The parallel legislative events are also telling. The 1983 Treasury Department proposal, which would have permitted a bank holding company to engage in full-service securities and insurance activities, was not seriously considered. Efforts focused instead on the possibility of a few new securities powers for banking organizations, and then stopping new "nonbank banks." The latter was achieved in 1987 legislation, even as bank expansion through regulatory action accelerated. The Bush Administration proposed a broad financial services restructuring bill in 1991. But in the aftermath of the S&L debacle and the wave of bank failures and in the face of deep industry divisions over expanded bank affiliations, this bill turned into the re-regulatory Federal Deposit Insurance Corporation Improvement Act.
The Act has direct lineage to the 1995 bill introduced by Chairman Jim Leach, which permitted banking, securities, insurance and other "financial" affiliations in a revised Bank Holding Company Act with the Federal Reserve as the preeminent "umbrella" regulator (and thus revived the 1983 Treasury bill concept, rather than the 1991 Bush model). Although many specific changes have been made, the Act retains this framework. (It is perhaps noteworthy that except for the specter of Microsoft and the privacy provisions, issues of electronic commerce are not significant elements of the Act.)
The stated goal was "financial services" modernization. Nevertheless, most participants in the legislative process viewed it from the perspective of their core industry -- banking, securities, or insurance. Two major industry compromises involved the drawing of regulatory lines between banking and securities and banking and insurance that have the effect of limiting direct bank expansion. Parallel "functional regulation" amendments address the jurisdiction and roles of the SEC, the federal banking agencies, and the state insurance commissioners. However, the Act does contain in Section 104 significant tools for the development of integrated financial services. Its federal preemption provisions contain broad language preempting any discriminatory or other state laws that may interfere with the operation of integrated banking and financial companies.

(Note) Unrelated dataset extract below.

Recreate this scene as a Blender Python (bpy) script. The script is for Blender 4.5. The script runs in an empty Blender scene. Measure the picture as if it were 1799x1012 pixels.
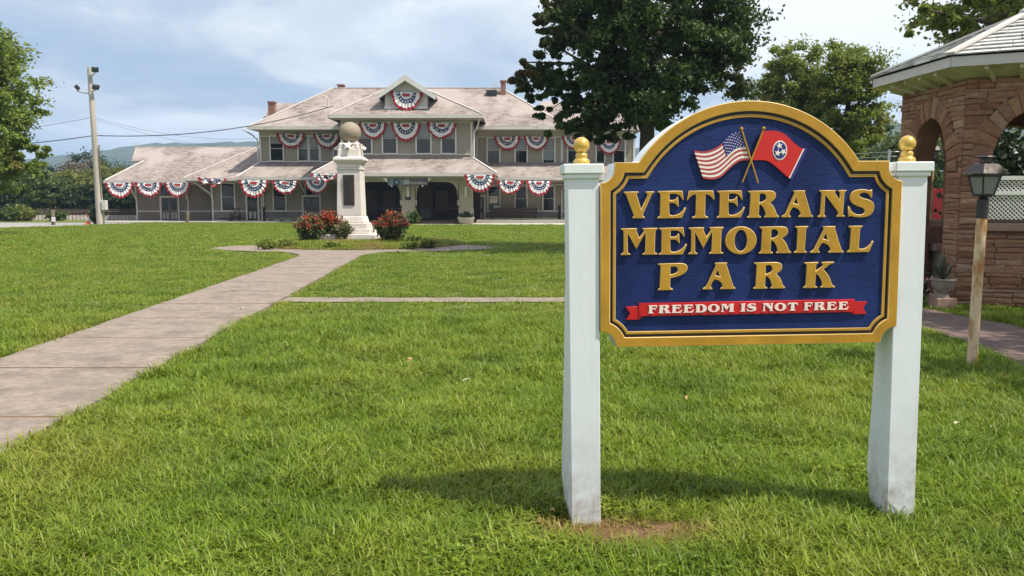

Another major inter-industry issue concerned the ability of nonfinancial firms to provide banking products through a thrift in a unitary savings and loan holding company ("Unitary") structure. This issue was given greater impetus by an application by Wal-Mart to acquire a thrift and by the fear that Microsoft or another major technology company might do so as well. While grandfathering existing Unitaries, the Act provides that no new Unitaries may be established - and thus reinforces the line drawn in the Act between financial and nonfinancial firms.

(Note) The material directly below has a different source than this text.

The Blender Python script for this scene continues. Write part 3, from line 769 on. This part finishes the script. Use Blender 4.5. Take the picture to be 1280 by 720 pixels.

The other major issues addressed by the Act fall into two categories. The first is consumer and "public" issues associated with the Community Reinvestment Act ("CRA"), consumer protection, and, most important, privacy. The Act reaffirms CRA but calls for significant new disclosures by community group beneficiaries of that law. It also establishes a significant, new framework for privacy disclosures and protections by a very broad range of "financial" companies. The second category includes proposals that had been pending for some time and found a vehicle in the Act, notably, Federal Home Loan Bank system reforms and the interstate licensing of insurance agents and brokers.

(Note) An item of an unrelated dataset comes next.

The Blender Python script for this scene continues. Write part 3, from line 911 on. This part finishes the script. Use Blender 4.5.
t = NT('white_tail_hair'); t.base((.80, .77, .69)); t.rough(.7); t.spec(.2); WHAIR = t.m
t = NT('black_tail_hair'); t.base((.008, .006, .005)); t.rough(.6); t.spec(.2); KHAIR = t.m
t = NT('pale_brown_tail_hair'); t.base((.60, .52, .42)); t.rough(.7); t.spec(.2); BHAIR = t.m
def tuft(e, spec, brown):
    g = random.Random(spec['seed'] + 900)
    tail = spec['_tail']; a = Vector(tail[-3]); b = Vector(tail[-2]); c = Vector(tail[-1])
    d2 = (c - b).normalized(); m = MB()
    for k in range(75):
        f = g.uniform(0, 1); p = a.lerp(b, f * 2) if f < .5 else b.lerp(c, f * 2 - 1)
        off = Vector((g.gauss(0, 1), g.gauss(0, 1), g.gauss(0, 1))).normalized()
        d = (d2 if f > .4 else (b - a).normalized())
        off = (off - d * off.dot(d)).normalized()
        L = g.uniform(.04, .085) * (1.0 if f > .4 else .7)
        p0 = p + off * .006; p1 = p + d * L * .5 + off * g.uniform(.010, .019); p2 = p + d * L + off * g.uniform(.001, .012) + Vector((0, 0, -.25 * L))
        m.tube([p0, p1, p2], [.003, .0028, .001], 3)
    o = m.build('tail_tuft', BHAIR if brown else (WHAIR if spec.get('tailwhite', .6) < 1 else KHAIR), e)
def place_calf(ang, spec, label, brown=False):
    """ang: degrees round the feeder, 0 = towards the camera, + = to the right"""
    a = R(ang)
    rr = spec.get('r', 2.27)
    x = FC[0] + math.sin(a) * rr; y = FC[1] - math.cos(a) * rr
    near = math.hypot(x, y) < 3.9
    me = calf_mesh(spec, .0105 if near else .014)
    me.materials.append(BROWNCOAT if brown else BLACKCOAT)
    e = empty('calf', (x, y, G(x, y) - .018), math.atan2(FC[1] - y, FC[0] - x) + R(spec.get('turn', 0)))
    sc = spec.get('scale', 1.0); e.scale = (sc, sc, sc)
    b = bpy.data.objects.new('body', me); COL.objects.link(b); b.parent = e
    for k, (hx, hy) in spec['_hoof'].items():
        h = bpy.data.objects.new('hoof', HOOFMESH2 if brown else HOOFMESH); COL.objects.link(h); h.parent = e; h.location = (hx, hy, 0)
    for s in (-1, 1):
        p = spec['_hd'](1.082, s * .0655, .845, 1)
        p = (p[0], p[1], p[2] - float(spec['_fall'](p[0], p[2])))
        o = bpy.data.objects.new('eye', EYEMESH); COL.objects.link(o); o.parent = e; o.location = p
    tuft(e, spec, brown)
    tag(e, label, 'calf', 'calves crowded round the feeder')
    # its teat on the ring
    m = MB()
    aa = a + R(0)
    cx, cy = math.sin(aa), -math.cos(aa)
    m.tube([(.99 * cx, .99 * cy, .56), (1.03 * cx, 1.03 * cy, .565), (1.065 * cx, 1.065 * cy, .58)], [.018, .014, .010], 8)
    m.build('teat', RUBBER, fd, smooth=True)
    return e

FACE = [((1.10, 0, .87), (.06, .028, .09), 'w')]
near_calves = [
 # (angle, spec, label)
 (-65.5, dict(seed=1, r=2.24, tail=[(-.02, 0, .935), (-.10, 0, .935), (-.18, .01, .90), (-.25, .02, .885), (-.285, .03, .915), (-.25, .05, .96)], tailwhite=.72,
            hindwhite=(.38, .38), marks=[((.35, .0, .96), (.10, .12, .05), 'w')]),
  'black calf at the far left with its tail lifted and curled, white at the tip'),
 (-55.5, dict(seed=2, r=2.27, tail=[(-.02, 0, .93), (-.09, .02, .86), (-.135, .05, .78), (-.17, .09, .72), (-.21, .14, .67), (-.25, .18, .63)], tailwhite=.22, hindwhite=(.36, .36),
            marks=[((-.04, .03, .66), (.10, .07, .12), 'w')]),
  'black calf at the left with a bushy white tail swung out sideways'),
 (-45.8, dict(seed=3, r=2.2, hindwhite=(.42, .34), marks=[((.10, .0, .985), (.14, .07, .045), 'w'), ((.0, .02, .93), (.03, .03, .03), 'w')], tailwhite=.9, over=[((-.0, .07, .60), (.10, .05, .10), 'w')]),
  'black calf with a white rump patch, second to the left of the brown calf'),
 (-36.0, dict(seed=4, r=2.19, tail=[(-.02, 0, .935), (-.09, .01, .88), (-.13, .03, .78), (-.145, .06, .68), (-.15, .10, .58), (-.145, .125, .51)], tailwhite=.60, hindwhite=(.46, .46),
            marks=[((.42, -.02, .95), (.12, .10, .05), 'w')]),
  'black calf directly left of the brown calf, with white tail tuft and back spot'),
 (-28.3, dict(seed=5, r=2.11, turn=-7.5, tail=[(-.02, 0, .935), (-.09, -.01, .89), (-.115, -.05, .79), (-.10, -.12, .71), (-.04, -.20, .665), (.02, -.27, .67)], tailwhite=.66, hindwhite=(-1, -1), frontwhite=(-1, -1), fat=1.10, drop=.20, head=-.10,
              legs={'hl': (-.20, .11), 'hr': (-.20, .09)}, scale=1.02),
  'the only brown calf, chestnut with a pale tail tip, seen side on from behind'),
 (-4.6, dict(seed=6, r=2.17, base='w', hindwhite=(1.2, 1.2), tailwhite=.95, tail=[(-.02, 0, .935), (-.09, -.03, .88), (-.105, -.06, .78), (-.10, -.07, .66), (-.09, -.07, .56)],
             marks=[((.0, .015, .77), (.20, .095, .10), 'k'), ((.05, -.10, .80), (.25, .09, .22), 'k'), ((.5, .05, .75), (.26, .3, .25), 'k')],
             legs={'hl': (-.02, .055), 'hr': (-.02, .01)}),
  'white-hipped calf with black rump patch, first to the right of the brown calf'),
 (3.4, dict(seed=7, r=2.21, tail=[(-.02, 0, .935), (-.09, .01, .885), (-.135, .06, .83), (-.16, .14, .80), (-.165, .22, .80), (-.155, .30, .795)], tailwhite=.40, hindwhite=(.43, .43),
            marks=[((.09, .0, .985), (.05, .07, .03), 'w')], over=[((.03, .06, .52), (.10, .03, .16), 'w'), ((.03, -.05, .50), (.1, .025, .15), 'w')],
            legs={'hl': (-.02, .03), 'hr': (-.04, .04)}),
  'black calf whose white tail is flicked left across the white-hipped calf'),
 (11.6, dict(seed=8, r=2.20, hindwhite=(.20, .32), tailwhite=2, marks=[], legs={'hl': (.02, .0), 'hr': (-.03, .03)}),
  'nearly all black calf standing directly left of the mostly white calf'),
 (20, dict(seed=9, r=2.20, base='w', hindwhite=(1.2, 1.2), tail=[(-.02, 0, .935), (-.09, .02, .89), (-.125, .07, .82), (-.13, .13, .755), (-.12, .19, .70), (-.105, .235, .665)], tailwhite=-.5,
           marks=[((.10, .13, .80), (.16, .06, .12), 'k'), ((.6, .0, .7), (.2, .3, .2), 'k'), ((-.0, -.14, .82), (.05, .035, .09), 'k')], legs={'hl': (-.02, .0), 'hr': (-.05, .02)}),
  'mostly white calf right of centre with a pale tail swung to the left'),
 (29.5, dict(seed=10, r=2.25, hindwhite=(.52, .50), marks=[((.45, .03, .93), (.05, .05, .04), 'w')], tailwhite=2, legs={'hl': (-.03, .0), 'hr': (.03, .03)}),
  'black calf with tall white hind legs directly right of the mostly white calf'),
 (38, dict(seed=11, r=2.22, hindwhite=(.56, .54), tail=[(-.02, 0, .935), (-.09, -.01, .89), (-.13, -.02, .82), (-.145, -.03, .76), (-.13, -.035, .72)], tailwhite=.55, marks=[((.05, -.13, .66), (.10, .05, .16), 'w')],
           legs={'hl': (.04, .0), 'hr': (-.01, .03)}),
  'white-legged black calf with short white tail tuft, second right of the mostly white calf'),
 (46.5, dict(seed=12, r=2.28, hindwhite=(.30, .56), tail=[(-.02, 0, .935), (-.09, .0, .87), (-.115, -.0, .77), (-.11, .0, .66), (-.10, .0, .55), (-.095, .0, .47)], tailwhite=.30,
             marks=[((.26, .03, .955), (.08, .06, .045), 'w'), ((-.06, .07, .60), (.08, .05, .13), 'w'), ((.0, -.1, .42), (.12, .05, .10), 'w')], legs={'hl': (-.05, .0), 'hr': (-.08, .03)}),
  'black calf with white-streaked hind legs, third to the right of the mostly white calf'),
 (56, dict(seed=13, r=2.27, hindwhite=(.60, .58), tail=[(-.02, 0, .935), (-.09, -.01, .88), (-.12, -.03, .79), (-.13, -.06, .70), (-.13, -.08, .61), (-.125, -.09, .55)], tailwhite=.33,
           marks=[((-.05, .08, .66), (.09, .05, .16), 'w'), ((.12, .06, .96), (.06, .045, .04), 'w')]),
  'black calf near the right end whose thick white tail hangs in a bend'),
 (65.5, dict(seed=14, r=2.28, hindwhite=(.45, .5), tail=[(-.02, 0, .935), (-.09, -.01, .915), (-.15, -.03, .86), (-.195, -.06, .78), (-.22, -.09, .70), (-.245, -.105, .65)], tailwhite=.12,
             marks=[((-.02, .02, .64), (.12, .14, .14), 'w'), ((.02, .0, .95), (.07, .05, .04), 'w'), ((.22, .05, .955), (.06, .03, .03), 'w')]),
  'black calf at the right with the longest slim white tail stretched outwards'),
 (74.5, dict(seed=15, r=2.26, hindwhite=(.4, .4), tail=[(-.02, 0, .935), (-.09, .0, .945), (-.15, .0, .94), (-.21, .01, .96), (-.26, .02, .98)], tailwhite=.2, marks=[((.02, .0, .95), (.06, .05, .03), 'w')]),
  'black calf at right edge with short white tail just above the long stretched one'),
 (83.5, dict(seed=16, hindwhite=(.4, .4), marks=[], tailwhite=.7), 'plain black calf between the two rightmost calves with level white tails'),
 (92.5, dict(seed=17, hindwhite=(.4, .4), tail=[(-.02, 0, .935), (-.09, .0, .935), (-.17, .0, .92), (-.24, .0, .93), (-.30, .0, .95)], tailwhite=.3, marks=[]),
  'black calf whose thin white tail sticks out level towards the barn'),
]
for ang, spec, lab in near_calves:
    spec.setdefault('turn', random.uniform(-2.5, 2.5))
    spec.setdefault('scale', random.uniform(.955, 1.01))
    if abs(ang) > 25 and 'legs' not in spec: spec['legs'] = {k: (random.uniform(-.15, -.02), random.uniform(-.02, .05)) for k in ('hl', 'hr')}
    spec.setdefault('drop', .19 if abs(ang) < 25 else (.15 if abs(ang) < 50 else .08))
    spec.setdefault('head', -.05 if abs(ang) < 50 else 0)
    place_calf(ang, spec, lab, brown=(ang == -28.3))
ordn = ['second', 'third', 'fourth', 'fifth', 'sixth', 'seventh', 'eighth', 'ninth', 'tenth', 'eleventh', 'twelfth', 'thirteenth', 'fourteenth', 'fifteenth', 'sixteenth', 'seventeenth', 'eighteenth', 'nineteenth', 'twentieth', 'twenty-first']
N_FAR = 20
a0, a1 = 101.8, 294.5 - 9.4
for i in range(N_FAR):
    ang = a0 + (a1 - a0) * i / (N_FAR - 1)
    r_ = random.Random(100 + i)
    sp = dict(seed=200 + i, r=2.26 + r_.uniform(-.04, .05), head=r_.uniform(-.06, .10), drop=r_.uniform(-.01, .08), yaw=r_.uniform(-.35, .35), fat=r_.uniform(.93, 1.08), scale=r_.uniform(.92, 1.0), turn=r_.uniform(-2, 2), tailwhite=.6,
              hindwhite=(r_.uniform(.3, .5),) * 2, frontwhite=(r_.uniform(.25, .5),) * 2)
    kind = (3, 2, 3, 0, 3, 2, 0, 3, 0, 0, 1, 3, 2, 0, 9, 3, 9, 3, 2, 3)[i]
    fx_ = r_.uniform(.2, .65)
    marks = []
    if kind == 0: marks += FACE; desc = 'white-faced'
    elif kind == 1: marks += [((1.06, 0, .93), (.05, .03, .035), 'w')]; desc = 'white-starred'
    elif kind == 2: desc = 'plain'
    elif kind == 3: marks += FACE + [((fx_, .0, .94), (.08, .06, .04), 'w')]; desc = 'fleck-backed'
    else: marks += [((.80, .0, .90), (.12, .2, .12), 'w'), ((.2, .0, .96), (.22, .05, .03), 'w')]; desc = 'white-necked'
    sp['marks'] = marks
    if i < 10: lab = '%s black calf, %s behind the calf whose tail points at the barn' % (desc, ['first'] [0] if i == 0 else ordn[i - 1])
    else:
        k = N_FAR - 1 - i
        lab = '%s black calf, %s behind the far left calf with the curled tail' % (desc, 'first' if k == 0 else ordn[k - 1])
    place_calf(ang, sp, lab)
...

Throughout 1999, the financial modernization bills had unprecedented momentum, moving from introduction to Senate and House passage in a matter of months. The actual fate of the Bill hung in the balance until the very end of the process, when the bank subsidiary and CRA compromises removed the threat of a presidential veto. In the end, the Act rested on a broad consensus both in Washington and among industry groups.
Seventy-two days after the year 2000 begins, the centerpiece affiliations provisions of the Act take effect and new, wide-ranging financial companies will be legally permissible. How quickly, and how many companies will develop a "financial services" perspective remains to be seen. In the meantime, the immediate efforts will focus on the many implementing regulations to be adopted and the prospects for new combinations. A new page is being turned.